Değerli arkadaşlarım, bu çerçeve içerisinde, bu kadar, rejimle, demokrasiyle, hukuk devletiyle ilgili sorunları yaratırken yargı mensuplarının çözüm bekleyen sorunlarının hiçbirisine çare getirmediniz. Yargının iş yükünü azaltacak, yargıya teknolojik destek sağlayacak, yargı personelini işe motive edecek, onların iş riski, adalet tazminatı, teknik hizmet tazminatı, yargı mensuplarının fazla mesai ücreti, servis, kreş sorunları gibi sorunlarının hiçbirine çare olmadığınız gibi şimdi onların ulaşım haklarını da elinden alıyorsunuz, ulaşım tazminatı olarak verilen paralarını da kesiyorsunuz.

Yargıda en önemli görevleri ifa eden yazı işleri müdürleri bir sefalet ücretine köle muamelesiyle çalıştırılmaktadır.
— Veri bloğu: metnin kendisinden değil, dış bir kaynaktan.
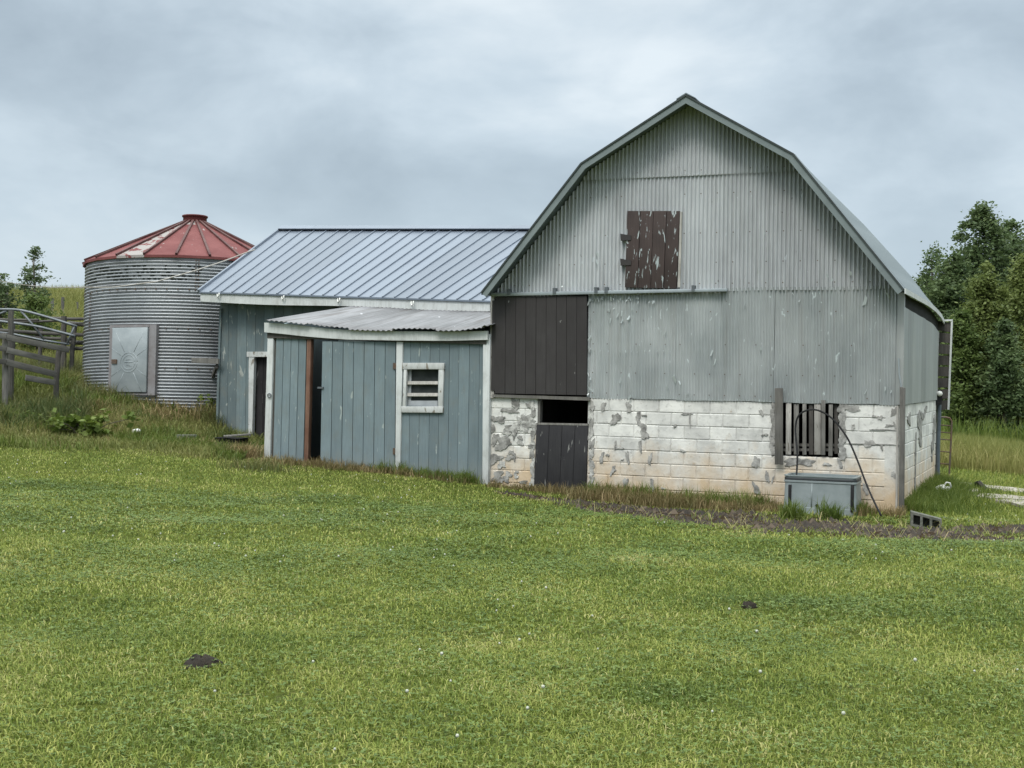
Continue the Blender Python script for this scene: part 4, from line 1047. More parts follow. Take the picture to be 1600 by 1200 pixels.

Yargıda sadece dosyada taşıma değil, aynı zamanda kalem işlerinde de görevli olan mübaşirleri genel idare hizmetleri sınıfına almaktan ve onlara bir nebze olsun sosyal hayatlarını geliştirebilme imkânından mahrum ediyorsunuz. Bu mahrumiyetlerin hepsi ve çözümsüz bırakılan sorunlarının hepsi sadece yargının sorunları değildir. Bunlar, yargıdan hizmet bekleyen vatandaşların temel sorunlarıdır çünkü yargının sorunu sadece yargının değil, yargı hizmetini bekleyen vatandaşların da sorunu hâline gelmiştir. Yargı hizmetlerinin uzun sürmesi, makul sürede davalarının sonuçlandırılamaması bir yandan yargının sorunu iken?

(Mikrofon otomatik cihaz tarafından kapatıldı)

FARUK BAL (Devamla) - ? diğer taraftan adalet bekleyen insanların sorunudur. Dolayısıyla, bu sorun, on yıllık AKP iktidarında devasa hâle getirilmiştir ve ayrılan bütçelerle bunun çözülmesi mümkün değildir diyoruz ve yüce heyetinizi saygıyla selamlıyorum. (MHP sıralarından alkışlar)

BAŞKAN - Çok teşekkür ediyoruz Sayın Bal.